Retomando o calhamaço de Stephen King depois da irregular versão para TV de 1990, a trama acompanha o grupo sendo assombrado por uma entidade mística que parece se alimentar de crianças. Assumindo com frequência a forma do palhaço Pennywise (Bill Skarsgard), o monstro explora os principais medos dos pequenos, assombrando-os até que estejam vulneráveis o suficiente para que dê o bote. Depois de vários desaparecimentos estranhos na pequena cidade de Derry, incluindo aí o do irmão mais novo de Bill (Lieberher), o garoto se junta a Ben, Beverly, Richie, Eddie, Mike (Chosen Jacobs) e Stanley (Wyatt Oleff) para encontrar e destruir a Coisa. Acertado desde a concepção, que decide limar a fase adulta dos personagens e se focar apenas na sua infância, o filme evita tanto os erros da minissérie quanto os do livro, que ou entregavam o destino dos protagonistas ao navegar entre seu passado e presente, ou perdiam sensivelmente em carisma ao acompanhar as desinteressantes versões maduras deles. Dirigida pelo ainda novato Andy Muschietti, depois de comandar o eficiente Mama (e igualmente o curta em que é baseado, Mamá), a narrativa, aliás, faz bem em se livrar da presença dos mais velhos em geral naquele universo, tornando-o mais ameaçador. Os raros momentos em que pais, policiais e demais “responsáveis” surgem em tela, servem apenas para marcar o quão caricatos parecem às crianças - a controladora mãe de Eddie, por exemplo, é caracterizada sob uma maquiagem pesada e artificial, além das roupas extravagantes, enquanto o pai de Beverly parece estar sempre usando as roupas do serviço, coberto de suor e sujeira.

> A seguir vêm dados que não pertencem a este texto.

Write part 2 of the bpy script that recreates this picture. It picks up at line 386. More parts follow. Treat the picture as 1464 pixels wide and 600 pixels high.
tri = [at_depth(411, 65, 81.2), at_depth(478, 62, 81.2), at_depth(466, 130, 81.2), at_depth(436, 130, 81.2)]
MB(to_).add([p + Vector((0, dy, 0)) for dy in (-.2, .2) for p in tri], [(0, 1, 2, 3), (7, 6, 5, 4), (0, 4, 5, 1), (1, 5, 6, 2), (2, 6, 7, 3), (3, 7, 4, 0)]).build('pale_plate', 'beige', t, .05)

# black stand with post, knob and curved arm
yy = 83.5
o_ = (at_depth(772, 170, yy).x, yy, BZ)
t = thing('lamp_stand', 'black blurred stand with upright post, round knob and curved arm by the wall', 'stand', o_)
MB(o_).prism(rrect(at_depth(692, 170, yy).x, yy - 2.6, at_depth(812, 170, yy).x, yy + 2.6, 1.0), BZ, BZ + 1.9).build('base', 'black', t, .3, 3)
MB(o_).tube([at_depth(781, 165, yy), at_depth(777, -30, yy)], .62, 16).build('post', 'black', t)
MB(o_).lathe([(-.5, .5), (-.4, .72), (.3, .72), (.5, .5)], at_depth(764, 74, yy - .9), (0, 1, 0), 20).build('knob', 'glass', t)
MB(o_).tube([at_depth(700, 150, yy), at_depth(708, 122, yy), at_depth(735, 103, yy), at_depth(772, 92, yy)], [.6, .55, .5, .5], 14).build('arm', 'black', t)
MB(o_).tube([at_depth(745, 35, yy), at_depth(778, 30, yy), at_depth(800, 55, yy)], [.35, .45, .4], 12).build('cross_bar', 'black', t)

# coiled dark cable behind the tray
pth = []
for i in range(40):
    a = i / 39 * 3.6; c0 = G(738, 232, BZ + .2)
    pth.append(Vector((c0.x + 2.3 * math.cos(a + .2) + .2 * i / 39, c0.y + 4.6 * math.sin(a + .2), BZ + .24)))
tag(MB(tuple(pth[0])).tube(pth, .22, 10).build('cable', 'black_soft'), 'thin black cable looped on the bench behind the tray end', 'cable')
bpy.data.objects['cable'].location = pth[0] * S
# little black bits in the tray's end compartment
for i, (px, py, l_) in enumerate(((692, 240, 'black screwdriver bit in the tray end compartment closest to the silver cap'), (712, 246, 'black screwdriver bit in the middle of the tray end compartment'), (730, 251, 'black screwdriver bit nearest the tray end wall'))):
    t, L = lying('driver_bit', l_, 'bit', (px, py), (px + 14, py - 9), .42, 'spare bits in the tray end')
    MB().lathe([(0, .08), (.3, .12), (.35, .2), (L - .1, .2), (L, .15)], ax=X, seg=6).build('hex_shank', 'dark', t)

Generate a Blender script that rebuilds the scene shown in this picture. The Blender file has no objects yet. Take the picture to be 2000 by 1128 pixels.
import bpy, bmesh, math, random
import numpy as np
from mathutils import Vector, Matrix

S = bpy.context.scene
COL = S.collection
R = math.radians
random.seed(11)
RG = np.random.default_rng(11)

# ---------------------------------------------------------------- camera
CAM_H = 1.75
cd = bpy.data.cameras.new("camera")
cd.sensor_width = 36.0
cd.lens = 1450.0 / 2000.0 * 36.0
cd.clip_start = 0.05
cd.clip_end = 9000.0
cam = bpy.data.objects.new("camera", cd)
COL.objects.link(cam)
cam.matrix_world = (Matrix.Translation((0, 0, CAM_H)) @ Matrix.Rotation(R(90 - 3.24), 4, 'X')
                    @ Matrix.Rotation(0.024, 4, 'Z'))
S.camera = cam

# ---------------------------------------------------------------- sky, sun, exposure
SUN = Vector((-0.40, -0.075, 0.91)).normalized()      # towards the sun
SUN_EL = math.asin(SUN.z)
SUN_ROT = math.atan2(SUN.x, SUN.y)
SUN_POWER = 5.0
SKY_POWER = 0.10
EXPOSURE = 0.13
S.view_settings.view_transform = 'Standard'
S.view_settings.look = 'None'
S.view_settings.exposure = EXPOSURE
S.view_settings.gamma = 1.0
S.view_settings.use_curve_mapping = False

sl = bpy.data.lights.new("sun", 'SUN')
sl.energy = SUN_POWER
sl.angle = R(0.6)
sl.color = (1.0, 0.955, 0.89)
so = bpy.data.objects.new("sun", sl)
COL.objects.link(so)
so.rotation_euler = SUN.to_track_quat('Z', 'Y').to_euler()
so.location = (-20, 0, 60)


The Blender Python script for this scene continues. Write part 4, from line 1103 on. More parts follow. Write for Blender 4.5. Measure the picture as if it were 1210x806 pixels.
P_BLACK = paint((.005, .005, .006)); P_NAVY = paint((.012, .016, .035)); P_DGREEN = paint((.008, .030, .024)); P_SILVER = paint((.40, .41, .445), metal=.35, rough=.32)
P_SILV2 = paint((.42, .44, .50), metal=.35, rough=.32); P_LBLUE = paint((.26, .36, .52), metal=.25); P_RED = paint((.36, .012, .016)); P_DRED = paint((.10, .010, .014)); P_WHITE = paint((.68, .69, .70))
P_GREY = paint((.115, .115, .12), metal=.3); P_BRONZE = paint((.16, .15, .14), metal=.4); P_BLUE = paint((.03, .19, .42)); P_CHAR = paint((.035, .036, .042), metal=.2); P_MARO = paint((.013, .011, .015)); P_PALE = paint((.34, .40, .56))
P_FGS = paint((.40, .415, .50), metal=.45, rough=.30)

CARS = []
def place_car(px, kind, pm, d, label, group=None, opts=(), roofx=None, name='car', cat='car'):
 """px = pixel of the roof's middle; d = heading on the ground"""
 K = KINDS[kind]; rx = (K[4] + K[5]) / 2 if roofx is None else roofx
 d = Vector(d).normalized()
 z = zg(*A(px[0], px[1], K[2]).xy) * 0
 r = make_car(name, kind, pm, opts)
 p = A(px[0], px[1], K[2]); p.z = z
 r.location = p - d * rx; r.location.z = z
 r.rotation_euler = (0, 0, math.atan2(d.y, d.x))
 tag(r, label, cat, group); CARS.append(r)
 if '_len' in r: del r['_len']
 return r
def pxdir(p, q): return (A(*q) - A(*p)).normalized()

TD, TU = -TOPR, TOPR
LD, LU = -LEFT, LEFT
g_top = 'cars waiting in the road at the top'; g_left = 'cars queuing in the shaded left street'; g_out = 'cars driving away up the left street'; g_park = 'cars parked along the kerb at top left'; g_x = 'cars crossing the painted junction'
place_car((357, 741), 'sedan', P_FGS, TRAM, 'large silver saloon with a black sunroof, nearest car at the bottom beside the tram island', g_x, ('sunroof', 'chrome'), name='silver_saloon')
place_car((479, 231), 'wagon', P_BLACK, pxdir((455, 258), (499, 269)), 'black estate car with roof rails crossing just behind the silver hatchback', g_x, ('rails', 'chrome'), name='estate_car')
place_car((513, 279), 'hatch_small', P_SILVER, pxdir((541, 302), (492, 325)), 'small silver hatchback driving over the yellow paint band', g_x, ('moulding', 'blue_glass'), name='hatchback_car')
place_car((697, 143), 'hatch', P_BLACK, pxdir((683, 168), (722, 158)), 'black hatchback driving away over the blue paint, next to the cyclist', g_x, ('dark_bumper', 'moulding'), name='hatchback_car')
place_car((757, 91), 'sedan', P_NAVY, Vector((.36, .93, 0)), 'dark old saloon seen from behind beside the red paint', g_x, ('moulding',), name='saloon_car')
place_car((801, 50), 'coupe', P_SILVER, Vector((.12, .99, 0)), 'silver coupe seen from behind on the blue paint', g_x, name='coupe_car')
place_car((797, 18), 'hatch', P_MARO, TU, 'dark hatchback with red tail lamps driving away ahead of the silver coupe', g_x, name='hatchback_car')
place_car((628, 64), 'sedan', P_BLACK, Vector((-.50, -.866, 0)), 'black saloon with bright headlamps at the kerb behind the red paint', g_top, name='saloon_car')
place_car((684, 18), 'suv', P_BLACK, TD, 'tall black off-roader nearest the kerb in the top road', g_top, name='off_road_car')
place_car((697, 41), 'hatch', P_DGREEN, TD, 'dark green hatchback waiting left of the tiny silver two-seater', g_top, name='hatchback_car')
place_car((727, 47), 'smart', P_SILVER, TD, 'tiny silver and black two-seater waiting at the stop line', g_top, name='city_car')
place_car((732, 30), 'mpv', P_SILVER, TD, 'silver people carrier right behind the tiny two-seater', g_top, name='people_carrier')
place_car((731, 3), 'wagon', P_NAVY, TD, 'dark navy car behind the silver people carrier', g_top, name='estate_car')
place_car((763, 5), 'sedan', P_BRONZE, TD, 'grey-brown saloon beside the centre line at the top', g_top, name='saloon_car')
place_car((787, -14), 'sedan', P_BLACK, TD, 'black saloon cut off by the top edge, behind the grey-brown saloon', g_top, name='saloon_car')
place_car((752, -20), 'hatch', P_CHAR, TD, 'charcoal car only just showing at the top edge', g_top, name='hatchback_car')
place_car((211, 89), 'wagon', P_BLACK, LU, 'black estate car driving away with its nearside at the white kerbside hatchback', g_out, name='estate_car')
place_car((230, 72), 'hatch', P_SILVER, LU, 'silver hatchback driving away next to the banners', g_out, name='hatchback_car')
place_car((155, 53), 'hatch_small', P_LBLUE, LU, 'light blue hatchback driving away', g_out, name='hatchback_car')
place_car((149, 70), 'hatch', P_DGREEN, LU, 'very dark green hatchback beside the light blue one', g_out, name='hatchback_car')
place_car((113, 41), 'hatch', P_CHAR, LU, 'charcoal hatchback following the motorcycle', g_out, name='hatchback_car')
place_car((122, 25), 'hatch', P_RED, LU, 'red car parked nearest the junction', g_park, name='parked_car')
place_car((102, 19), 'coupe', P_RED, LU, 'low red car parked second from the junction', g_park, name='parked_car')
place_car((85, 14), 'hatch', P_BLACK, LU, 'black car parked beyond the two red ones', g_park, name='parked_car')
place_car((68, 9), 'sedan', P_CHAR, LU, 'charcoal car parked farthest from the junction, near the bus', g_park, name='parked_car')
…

De outra forma, It parece fazer um esforço para ser um filme de terror, demonstrando que, talvez, não o quisesse tanto ser, e que a ideia de Muschietti fosse, ao invés disso, criar uma fantasia de horror - sub-gênero que já descrevia bem melhor seu Mama. Pois os sustos aqui são pouco inventivos e caem constantemente em maneirismos do gênero, falhando quase sempre naquilo que deveria fazê-los eficientes: surpreender. O que já não pode ser dito dos momentos que circundam esses sobressaltos (na maior parte causados por aqueles aborrecidos e batidos estouros da trilha), quando o cineasta se empenha em criar a antecipação de algo ruim - e é especialmente bacana notar sua coerência visual ao investir em quadros inclinados (dutch angles) sempre que Pennywise está mexendo com a realidade de suas vítimas - ao ponto em que, em certo instante, associa a inclinação literalmente a um quadro na parede. Aliás, é preciso apontar que o palhaço em si e suas trucagens sofrem um pouco com os excessos de CGI, que acabam entregando a natureza digital de algumas criações, tirando o espectador da imersão e anulando a tensão que poderiam representar. Apesar disso, Bill Skarsgard se empenha em conferir ao vilão alguma personalidade, e auxiliado por seus grandes olhos claros e estrábicos consegue ao menos torná-lo ameaçador com facilidade, ainda que fique longe da performance marcante de Tim Curry.


It: A Coisa, entretanto, funciona justamente porque se pauta numa função histórica do gênero de horror: servir de metáfora. O medo é um sentimento tão primário e universal, que é quase impossível não associarmos aos seus porta-vozes, sejam eles os zumbis, os fantasmas e, aqui, a Coisa, configurações reais do mundo de cá da tela. Assim, por mais literal que seja, é óbvio que Pennywise também assume uma simbologia abstrata para os temores daquelas crianças. Representando não só um adversário sobrenatural que devem enfrentar, mas o próprio ato de crescer e lidar com os obstáculos nesse processo - a mãe controladora, o pai abusivo, a insegurança sexual, a culpa, etc. O longa, aliás, poderia ser resumido pelo momento que traz o grupo principal dando as mãos ensaguentadas uns aos outros, formando um círculo. É, portanto, como tantas dessas obras oitentistas, sobre amizade e amadurecimento, apenas trazendo para a tela um tanto a mais de sangue.




  

Um comentário:

  1. Amei o filme! É impossível não torcer por eles quando as situações terríveis acontecem ou quando os antagonistas humanos tentam fazer algo contra os jovens. O gênero de terror nunca foi um dos meus preferidos, porém devo reconhecer que It A Coisa, foi uma surpresa pra mim, já que apesar dos seus dilemas é uma historia de horror que segue a nova escola, utilizando elementos clássicos. Com protagonistas sólidos e um roteiro diferente. Depois de vê-la você ficara com algo de medo, poderão sentir que alguém os segue ou que algo vai aparecer.